Pippy Houldsworth Gallery is delighted to present a new commission for The Box by young British artist, Jess Flood-Paddock, from 15 October to 4 December. Flood-Paddock’s work is concerned with exploring the exchange value of everyday objects and unearthing the hidden narratives connecting seemingly ordinary ‘things.’
Reconfiguring expectations associated with materiality and function, Flood-Paddock plans to encase an unfired clay sphere within The Box. The title of the work derives from a meteorological term for a rounded, illuminated mass of cumulonimbus cloud that often appears before a thunder storm.
Using a small, homemade scraper, Flood-Paddock formed the sphere by continually rotating the clay over a period of 4 days until air dry and able to hold its own weight. Using a particular kind of paint containing metallic particles, the artist sprayed the sphere with different shades of colour before applying an oxidisation solution to rust the surface. The resultant work stages a dialectic between the organic quality of the clay and the synthetic nature of the paint.

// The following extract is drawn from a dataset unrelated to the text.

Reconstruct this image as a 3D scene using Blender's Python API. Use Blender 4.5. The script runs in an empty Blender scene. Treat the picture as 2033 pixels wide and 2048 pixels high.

Flood-Paddock explains that her ‘first spheres were based on a Vodafone billboard’s image of a pair of pink and green balls of wool and their two-tone offspring under the slogan 'Be closer knit.’ Later spheres were included in my show ‘X’ Amsterdam as stand-ins for London Plane Tree seedpods. You could describe my use of the sphere as simply a vehicle for various ideas.’
Jess Flood-Paddock had a solo exhibition as part of Tate Britain’s ‘Art Now’ series in September 2012. Other recent solo exhibitions include; X, Grimm Gallery, Amsterdam (2012), Fantastic Voyage, Carl Freedman Gallery, London (2011), Gangsta’s Paradise, Hayward Gallery project space, London (2010) and Sacrifice, Swallow Street, London (2010). Recent group shows include; Survey of Contemporary British and Polish art, curated by Tom Morton, CSW Ujadowski Castle, Warsaw (2013), The Forest Residency, Wysing Arts Centre, Cambridgeshire (2012), Deadpan, The Royal Standard, Liverpool Biennale (2010) and Club Room, Russian Club Gallery, London (2009). Birmingham Museum is on the shortlist for the CAS 2013 Museums Award with Jess Flood-Paddock, an award that is offered to support the work of an artist who is at a stage in their career where they are showing regularly nationally and internationally but may not yet have had major works acquired by public collections.